What you will do - Below are records; state how many of their lines hold the word "empty", and give only the figure.
--- Records for this exercise ---
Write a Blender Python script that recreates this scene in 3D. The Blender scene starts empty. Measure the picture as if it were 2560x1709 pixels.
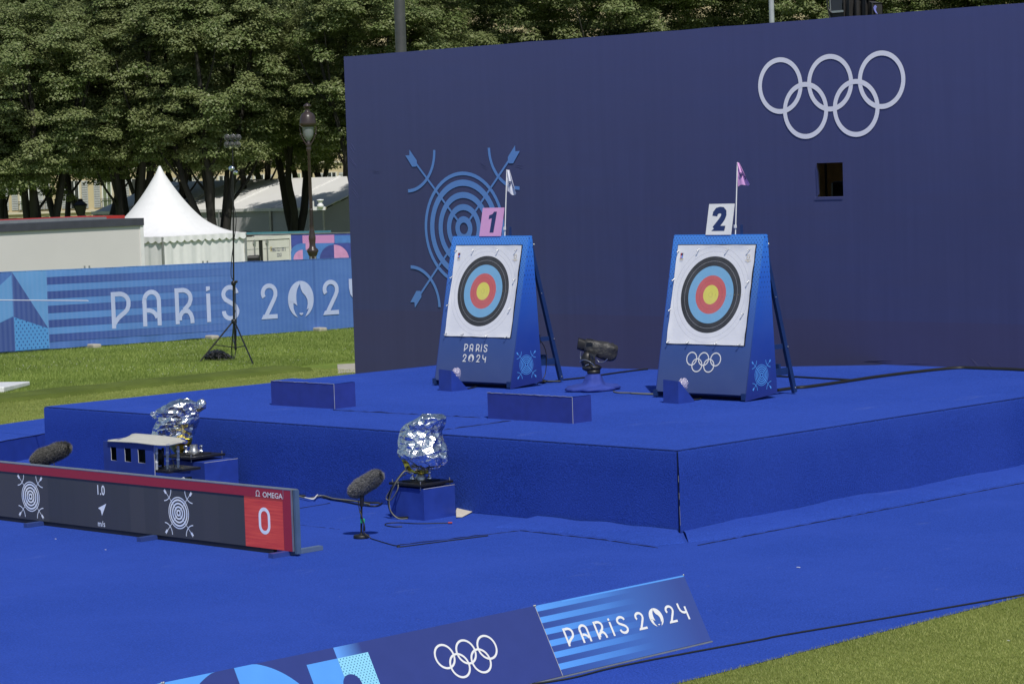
---
--- Records for this exercise ---
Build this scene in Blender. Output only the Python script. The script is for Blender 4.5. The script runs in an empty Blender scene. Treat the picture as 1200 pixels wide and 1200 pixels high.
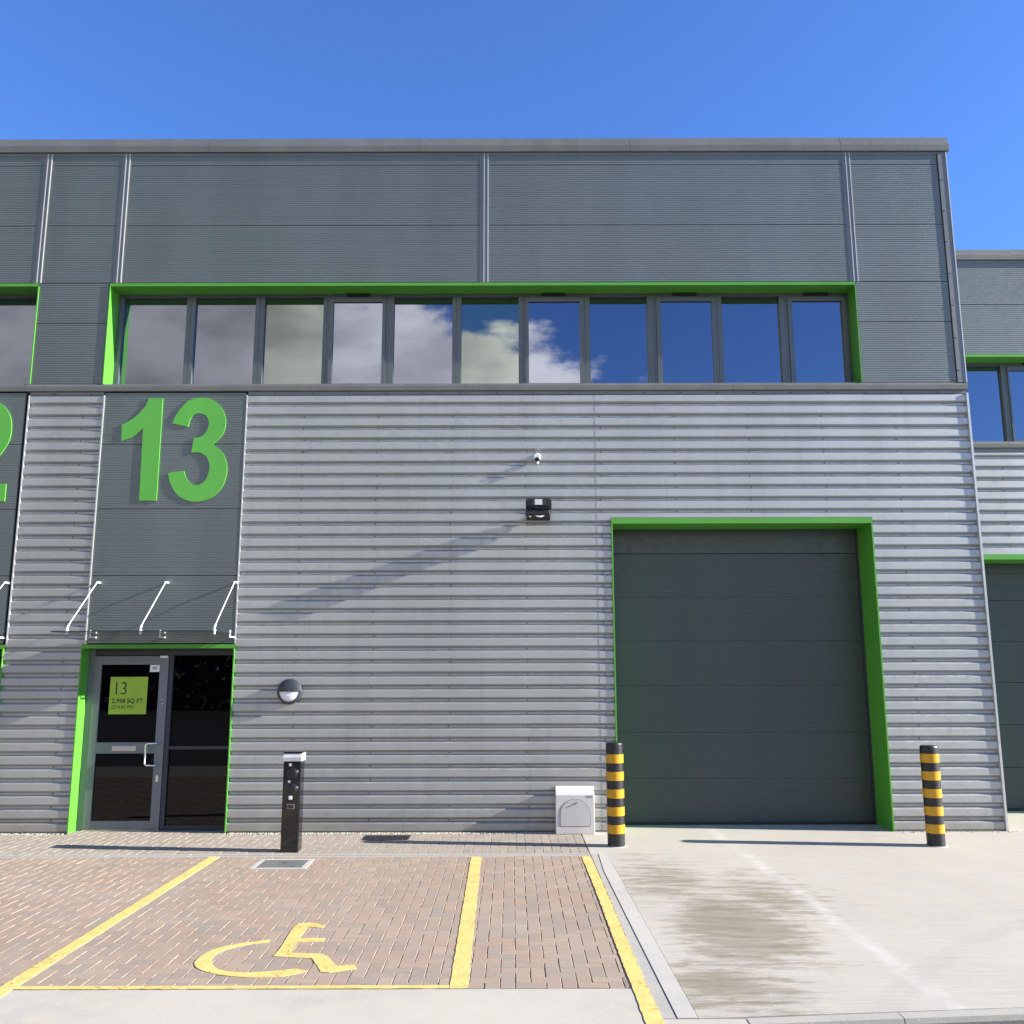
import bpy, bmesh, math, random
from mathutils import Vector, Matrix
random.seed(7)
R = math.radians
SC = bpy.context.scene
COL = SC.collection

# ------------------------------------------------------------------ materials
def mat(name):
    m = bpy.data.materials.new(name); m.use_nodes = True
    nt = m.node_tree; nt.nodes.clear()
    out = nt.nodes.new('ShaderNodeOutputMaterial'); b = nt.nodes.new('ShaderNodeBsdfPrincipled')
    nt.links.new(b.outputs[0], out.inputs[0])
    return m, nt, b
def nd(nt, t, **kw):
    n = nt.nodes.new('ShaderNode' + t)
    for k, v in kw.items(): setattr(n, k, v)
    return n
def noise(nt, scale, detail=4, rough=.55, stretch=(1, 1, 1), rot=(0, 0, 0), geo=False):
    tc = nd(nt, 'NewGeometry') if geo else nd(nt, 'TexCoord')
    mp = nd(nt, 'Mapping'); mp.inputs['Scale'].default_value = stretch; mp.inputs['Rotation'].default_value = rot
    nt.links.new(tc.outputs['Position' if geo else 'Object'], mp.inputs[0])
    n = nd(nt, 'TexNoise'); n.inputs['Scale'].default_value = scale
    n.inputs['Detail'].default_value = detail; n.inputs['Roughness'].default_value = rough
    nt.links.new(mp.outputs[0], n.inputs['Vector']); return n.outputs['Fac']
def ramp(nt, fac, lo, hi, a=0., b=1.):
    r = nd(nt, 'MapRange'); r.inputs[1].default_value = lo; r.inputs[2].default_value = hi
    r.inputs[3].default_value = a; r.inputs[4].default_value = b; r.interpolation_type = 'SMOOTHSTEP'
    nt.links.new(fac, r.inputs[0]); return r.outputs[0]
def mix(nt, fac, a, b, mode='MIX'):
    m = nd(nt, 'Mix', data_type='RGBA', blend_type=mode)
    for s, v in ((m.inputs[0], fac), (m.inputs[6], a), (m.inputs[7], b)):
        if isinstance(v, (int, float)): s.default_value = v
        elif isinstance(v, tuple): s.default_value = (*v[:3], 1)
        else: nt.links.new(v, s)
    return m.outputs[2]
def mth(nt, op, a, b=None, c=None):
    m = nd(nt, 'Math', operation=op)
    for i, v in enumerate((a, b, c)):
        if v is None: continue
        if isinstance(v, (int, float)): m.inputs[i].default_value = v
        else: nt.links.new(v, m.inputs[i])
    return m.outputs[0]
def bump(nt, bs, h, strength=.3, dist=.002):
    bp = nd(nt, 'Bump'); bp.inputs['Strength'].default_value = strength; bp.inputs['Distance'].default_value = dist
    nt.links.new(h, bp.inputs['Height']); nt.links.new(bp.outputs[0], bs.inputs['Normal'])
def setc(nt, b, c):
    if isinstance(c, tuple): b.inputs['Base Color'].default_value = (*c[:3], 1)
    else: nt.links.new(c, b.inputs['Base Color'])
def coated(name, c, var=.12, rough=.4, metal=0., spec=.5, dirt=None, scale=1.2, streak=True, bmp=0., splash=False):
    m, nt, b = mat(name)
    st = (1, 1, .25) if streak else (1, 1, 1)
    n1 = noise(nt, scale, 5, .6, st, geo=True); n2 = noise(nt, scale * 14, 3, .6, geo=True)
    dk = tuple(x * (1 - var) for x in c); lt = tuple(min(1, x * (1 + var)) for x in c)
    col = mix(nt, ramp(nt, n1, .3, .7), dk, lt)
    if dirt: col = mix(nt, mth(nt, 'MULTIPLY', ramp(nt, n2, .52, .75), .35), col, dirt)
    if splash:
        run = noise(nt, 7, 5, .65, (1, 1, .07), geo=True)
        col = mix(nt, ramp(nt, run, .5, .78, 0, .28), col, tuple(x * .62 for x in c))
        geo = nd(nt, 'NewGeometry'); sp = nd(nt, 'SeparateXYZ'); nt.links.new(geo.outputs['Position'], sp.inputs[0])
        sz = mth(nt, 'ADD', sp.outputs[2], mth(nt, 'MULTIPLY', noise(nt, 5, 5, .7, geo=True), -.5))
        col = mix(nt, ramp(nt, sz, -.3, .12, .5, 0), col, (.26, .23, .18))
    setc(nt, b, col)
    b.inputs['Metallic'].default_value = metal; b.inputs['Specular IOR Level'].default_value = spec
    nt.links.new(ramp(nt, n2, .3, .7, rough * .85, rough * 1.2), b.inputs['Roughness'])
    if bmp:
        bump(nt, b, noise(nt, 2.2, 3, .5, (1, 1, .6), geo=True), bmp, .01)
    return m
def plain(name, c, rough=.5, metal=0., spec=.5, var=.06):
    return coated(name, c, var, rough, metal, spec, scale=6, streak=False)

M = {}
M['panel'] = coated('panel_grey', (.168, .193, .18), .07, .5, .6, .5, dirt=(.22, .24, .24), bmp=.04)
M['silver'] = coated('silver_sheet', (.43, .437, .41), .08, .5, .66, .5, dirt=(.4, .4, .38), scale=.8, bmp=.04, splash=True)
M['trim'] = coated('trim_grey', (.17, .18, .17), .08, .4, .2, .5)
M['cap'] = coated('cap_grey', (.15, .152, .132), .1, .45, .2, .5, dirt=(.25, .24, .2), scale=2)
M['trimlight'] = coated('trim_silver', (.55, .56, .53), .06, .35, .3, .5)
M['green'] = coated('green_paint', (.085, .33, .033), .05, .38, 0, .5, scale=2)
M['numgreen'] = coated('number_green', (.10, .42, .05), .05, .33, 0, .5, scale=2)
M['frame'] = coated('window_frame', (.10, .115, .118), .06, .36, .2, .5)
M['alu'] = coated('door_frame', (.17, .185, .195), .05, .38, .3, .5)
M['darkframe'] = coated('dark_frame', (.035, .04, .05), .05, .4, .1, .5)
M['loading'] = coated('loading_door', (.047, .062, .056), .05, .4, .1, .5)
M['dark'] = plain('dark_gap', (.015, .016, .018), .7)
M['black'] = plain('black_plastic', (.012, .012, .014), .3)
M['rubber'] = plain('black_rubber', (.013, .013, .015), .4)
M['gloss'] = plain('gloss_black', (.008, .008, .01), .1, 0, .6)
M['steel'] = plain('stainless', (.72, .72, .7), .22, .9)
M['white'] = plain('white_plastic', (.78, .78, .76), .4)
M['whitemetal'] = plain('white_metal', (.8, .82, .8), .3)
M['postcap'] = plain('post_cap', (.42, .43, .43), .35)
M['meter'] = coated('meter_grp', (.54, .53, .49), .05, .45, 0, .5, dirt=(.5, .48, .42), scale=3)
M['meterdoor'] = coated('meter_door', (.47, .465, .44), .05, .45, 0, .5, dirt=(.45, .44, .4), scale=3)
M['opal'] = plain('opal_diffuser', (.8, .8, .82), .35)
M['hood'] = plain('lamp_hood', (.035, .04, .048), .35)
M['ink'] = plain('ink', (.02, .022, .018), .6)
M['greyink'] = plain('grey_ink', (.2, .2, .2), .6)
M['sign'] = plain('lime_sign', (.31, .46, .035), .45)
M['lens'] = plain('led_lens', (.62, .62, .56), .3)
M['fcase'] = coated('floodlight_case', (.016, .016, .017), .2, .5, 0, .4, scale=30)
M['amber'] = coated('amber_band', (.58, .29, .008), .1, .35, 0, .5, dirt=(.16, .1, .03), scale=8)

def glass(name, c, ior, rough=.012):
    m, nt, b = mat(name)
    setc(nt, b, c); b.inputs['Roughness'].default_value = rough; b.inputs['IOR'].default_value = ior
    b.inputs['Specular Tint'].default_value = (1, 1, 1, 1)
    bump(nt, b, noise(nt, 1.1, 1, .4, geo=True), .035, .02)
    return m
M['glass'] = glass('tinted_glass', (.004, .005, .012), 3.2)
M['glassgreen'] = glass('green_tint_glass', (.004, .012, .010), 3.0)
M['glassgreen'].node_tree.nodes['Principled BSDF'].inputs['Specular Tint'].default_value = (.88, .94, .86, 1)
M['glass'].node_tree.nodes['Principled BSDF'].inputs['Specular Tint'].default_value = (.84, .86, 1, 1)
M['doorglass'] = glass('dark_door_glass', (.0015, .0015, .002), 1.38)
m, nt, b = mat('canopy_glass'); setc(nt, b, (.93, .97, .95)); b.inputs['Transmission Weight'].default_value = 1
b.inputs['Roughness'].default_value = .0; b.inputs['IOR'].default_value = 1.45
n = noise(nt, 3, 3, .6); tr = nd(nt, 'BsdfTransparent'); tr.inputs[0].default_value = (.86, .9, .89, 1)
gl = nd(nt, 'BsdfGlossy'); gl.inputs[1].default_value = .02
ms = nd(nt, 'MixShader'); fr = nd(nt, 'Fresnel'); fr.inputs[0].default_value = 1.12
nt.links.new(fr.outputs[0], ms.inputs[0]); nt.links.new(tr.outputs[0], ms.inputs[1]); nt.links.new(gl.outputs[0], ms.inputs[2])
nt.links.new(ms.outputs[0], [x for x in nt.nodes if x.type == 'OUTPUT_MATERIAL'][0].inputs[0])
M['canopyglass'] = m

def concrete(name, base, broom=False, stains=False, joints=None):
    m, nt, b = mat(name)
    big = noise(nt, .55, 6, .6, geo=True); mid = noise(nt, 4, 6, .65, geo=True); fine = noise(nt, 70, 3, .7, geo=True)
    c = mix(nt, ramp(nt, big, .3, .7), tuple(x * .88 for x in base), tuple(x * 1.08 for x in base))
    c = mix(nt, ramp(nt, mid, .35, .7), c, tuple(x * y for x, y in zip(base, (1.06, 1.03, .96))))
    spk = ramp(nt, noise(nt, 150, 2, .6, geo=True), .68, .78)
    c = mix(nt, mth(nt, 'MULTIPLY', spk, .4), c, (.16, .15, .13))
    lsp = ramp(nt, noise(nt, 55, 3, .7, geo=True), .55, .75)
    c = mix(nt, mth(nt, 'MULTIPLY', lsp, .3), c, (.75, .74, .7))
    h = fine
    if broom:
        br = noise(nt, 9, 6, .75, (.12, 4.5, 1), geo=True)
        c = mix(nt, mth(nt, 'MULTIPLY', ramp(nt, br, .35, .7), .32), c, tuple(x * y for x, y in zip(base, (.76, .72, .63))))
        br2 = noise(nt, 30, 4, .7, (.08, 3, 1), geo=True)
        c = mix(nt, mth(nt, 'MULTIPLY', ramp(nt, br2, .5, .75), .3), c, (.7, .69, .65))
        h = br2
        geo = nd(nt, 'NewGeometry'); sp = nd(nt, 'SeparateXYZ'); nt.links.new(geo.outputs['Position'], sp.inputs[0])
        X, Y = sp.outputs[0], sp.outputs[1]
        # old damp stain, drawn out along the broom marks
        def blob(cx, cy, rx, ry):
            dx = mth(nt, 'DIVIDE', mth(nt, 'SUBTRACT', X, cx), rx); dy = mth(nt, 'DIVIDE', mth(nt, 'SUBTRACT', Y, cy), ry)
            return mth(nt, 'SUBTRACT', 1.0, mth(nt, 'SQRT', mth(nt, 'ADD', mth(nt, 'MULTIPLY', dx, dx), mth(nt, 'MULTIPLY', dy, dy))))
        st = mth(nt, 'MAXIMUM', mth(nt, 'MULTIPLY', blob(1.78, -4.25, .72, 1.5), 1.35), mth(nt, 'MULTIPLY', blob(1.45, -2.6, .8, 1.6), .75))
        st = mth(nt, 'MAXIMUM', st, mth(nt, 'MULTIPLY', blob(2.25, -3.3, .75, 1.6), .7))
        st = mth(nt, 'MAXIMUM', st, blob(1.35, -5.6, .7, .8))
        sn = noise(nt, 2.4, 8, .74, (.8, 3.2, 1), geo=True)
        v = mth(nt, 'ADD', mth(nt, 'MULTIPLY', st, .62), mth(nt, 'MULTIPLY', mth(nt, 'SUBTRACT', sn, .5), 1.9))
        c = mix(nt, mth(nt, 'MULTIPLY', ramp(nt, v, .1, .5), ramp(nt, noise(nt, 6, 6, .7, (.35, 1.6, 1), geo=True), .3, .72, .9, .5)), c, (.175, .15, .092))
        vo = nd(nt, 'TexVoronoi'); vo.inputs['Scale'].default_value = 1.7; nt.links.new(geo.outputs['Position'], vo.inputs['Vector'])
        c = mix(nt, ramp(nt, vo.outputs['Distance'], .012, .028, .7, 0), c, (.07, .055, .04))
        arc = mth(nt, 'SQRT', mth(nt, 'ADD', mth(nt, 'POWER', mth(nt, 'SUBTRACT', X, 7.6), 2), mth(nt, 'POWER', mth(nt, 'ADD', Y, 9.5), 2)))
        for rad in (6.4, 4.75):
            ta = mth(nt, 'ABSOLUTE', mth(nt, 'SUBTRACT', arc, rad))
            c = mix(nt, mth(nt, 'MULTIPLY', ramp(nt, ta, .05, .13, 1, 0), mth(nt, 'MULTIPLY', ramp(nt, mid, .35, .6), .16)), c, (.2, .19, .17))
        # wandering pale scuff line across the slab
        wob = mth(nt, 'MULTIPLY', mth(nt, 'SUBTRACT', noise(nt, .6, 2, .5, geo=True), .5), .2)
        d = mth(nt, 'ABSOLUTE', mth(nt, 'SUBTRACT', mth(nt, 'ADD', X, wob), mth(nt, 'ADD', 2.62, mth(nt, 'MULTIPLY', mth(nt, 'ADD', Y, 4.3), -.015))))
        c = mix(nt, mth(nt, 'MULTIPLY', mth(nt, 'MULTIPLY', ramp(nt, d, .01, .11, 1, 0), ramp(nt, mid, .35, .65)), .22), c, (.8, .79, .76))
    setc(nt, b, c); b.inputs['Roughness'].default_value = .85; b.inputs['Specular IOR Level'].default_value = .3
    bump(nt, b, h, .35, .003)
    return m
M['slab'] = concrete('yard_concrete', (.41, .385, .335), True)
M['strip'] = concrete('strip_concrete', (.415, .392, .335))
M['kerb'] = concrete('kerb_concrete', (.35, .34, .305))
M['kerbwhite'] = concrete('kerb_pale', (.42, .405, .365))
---
--- Records for this exercise ---
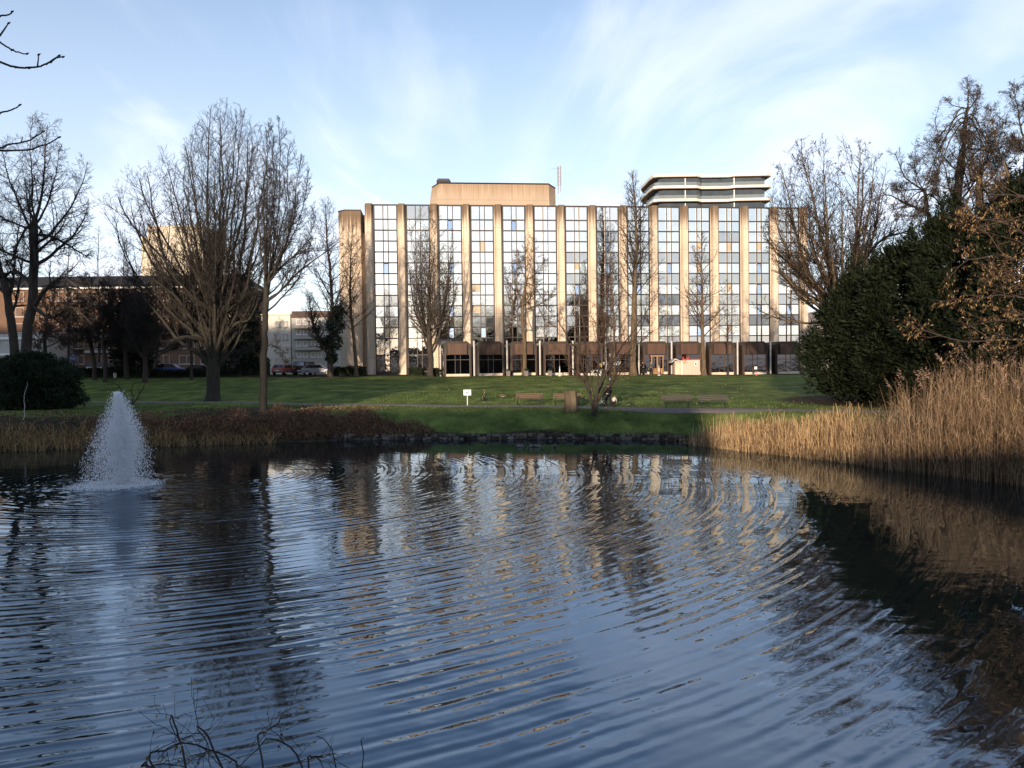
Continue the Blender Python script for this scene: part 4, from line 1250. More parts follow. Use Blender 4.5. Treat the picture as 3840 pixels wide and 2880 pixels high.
---
Answer in full - 2